Maud explique pour sa part qu’elle provoque volontairement des occasions d’activités communes afin de garder le contact avec son père :’ ‘« Mais même là à l’heure actuelle, pour ce qui est de son association [celle du père]… je viens tout le temps, au moins une fois par semaine, ça je m’y tiens, à venir lui donner un coup de main, donc c’est aussi un moyen… quelque chose qu’on partage, quoi, parce que… » ’

Notons qu’elle inverse ici en partie les rôles puisque c’est elle qui fait la démarche de s’intéresser à ce que son père fait, alors que la réciproque n’est pas forcément vraie. Elle trouve néanmoins ce moyen pour perpétuer un lien alors que son père est absorbé par tous les à-côtés qui vont avec les « nouveaux départs », professionnels et affectifs, qui suivent son divorce.

Ainsi, au-delà des dimensions qui apparaissent dans le discours des jeunes adultes sur ce qui « ne va pas » à leurs yeux dans la relation téléphonique avec leur père, c’est en même temps ce qui est constitutif d’une relation « qui va de soi » qui est mis en exergue. Ce sont les attendus d’une relation de filiation qui sont ici explicités.

Les dimensions du rôle du père sont énoncées. Elles ne sont objectivables par ces descendants que dans la mesure où le comportement de leur père de correspond pas à leurs attentes. Lorsque la relation va de soi – nous le verrons avec les mères de ces enquêtés – il est très difficile d’expliciter les éléments attendus de la relation téléphonique, et par extrapolation, de la relation en elle-même. Mais lorsque les jeunes adultes sont déçus de cette relation, ils tentent d’expliciter leurs attentes et les raisons de leur déception en essayant de justifier le fait que cela leur pose problème.

Pour résumer, cinq attitudes ont été recensées qui permettent aux pères d’alimenter une relation de filiation. La première est de donner des signes d’une volonté de maintien du lien en étant à l’initiative de communications téléphoniques qui soient suffisamment fréquentes, puisqu’un laps de temps trop étendu est assimilé à une rupture de la relation. La deuxième attente est celle du suivi du quotidien de son enfant au niveau des activités professionnelles et de formations. En troisième lieu, il leur est demandé de tenir leur rôle de père sur les propos échangés, en ne considérant pas ses descendants comme des parents ou des amis.
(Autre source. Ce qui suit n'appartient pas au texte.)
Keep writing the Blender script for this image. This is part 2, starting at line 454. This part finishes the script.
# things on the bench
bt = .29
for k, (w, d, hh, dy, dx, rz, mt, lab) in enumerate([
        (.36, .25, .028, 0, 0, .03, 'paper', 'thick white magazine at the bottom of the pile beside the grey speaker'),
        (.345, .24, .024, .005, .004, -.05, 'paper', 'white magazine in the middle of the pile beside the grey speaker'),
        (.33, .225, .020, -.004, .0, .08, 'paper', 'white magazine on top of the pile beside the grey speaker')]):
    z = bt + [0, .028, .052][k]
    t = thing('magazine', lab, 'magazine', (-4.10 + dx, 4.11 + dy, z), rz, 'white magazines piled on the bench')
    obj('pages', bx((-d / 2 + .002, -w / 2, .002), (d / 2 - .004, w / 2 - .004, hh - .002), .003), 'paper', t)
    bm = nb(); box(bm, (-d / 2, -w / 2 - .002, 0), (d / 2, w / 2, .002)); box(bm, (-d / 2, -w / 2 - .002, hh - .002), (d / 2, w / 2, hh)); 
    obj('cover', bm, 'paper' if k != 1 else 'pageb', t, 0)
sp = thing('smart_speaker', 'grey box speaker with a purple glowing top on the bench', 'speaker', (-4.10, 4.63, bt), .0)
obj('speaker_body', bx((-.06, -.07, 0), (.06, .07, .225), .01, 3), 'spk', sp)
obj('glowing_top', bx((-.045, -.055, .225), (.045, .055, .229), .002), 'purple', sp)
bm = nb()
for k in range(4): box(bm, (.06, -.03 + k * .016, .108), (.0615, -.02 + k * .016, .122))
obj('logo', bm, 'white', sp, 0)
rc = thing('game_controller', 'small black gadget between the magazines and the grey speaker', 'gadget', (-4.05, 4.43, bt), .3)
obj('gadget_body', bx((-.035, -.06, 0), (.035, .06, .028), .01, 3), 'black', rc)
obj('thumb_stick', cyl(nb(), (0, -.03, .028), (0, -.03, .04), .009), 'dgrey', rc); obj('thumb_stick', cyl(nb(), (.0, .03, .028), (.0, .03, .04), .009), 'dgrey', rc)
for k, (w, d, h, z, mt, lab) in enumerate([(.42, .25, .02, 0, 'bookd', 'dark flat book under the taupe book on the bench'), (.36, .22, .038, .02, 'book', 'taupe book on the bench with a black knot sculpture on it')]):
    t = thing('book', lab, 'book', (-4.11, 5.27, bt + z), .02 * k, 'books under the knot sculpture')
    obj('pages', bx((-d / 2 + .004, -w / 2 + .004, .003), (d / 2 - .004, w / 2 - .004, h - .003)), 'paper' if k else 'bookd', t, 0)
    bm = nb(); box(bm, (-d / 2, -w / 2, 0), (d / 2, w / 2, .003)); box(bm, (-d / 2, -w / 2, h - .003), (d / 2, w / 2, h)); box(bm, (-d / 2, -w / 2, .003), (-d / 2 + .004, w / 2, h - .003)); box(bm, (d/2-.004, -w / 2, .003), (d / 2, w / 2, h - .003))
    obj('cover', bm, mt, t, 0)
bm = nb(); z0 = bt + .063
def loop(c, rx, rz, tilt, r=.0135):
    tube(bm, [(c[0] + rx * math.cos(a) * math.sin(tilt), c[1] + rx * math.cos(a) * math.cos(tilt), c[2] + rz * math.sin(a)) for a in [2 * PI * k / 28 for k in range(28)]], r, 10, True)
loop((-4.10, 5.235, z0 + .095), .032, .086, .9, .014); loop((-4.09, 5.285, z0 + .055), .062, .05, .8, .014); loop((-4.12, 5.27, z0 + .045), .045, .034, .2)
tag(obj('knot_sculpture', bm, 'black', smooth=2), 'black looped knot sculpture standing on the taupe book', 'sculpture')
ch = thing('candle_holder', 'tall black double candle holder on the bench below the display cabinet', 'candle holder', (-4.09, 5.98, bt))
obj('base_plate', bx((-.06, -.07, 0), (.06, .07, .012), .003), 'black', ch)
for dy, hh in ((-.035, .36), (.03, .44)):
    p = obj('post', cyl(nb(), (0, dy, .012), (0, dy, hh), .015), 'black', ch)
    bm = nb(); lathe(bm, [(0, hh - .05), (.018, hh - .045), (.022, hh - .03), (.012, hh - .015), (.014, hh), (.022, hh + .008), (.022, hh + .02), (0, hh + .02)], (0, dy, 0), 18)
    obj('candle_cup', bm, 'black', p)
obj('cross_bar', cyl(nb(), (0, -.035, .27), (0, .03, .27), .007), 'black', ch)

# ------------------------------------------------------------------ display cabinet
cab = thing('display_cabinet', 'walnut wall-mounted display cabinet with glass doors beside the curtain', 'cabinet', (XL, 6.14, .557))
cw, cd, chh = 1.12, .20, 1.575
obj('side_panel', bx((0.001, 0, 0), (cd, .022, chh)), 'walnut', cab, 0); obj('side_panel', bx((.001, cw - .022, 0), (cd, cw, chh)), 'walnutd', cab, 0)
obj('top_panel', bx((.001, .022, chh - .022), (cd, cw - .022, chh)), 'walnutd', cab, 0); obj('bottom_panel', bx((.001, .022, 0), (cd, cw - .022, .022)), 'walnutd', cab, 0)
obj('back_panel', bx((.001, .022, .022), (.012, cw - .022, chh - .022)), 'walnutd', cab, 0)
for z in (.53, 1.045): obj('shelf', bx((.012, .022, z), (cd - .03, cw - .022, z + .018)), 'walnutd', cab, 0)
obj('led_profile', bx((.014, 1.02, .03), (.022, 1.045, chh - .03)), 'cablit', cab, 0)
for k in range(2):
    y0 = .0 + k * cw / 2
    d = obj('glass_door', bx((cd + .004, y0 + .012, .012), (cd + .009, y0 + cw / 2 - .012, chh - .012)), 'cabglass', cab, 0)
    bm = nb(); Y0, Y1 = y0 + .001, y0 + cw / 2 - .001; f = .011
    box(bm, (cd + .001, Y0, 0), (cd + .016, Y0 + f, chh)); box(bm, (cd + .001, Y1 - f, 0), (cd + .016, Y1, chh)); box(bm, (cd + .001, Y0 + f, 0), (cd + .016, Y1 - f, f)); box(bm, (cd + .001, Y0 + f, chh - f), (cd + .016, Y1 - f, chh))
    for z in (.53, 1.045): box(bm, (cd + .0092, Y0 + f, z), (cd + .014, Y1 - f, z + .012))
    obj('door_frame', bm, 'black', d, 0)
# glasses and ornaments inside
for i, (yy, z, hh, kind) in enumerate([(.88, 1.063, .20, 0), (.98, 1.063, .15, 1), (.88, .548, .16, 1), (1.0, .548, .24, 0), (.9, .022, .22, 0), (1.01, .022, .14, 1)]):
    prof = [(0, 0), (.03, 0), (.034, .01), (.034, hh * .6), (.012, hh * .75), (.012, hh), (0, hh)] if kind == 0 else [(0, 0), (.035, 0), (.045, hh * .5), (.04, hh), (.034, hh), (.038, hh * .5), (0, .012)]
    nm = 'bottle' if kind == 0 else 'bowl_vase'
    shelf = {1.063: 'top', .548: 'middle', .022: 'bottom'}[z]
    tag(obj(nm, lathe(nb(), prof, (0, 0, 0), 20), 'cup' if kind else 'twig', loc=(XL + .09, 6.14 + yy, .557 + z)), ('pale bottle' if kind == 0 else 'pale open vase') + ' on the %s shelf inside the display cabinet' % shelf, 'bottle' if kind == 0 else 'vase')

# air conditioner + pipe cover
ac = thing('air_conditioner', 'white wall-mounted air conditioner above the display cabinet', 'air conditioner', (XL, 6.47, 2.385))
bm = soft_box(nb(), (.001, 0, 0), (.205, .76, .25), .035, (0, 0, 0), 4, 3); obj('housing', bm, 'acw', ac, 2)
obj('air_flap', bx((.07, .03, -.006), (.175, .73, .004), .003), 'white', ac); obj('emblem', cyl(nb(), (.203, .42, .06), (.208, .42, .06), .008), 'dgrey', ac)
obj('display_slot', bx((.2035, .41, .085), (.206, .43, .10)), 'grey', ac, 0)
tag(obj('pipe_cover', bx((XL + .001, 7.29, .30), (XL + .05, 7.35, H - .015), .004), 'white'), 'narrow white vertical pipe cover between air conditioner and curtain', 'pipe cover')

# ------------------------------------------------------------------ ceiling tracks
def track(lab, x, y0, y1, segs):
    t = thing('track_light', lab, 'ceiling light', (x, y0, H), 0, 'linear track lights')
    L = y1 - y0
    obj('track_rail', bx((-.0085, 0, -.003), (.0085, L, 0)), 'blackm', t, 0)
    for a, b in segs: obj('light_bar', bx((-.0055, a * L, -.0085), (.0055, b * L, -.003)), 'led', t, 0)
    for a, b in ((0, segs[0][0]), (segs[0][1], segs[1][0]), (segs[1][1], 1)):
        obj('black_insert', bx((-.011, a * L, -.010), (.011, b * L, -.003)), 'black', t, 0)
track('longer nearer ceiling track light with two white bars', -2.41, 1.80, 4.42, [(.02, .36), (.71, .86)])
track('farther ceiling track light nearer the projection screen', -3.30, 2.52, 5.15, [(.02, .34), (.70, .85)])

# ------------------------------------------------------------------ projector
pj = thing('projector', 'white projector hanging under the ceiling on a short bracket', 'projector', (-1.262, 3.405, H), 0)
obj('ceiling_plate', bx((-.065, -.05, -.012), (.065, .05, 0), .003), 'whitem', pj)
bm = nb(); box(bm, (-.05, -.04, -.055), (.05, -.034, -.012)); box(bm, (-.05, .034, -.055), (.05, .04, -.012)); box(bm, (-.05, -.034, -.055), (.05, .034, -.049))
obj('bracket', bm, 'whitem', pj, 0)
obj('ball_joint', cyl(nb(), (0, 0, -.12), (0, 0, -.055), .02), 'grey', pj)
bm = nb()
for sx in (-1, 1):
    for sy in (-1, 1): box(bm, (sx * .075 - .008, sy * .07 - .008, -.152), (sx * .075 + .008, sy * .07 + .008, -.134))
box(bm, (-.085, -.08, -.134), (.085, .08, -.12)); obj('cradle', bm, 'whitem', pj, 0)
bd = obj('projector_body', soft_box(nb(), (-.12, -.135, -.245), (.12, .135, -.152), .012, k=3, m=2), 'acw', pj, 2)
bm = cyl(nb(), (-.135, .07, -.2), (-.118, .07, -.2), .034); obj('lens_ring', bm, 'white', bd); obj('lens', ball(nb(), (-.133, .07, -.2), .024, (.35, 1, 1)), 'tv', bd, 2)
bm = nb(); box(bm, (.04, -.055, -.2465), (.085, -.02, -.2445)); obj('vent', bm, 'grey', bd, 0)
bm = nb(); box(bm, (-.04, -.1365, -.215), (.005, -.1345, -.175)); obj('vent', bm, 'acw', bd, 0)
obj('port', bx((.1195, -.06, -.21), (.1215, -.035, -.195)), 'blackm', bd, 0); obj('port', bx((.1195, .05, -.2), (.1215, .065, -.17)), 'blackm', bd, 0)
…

Ensuite, il serait bienvenu de manifester leur attention à propos des grands événements à forte portée symbolique : anniversaires, permis de conduire, baccalauréat… Et en dernier lieu, un des ressorts de la relation consisterait en l’alimentation du lien en ayant des pratiques communes avec leurs descendants, afin de « partager des choses ensemble » (seule action que le téléphone n’est pas en mesure d’exercer).

Nous pouvons ainsi penser que l’on a là identifié les leviers d’activation et de suivi du lien de filiation au regard des attentes filiales, tels qu’on pourrait les faire figurer dans un manuel à l’intention des pères séparés pour maintenir une relation avec leurs enfants. Pourtant, lorsque l’on analyse la description des liens entre ces jeunes adultes et leur mère, ces dimensions paraissent pour certaines beaucoup moins évidentes.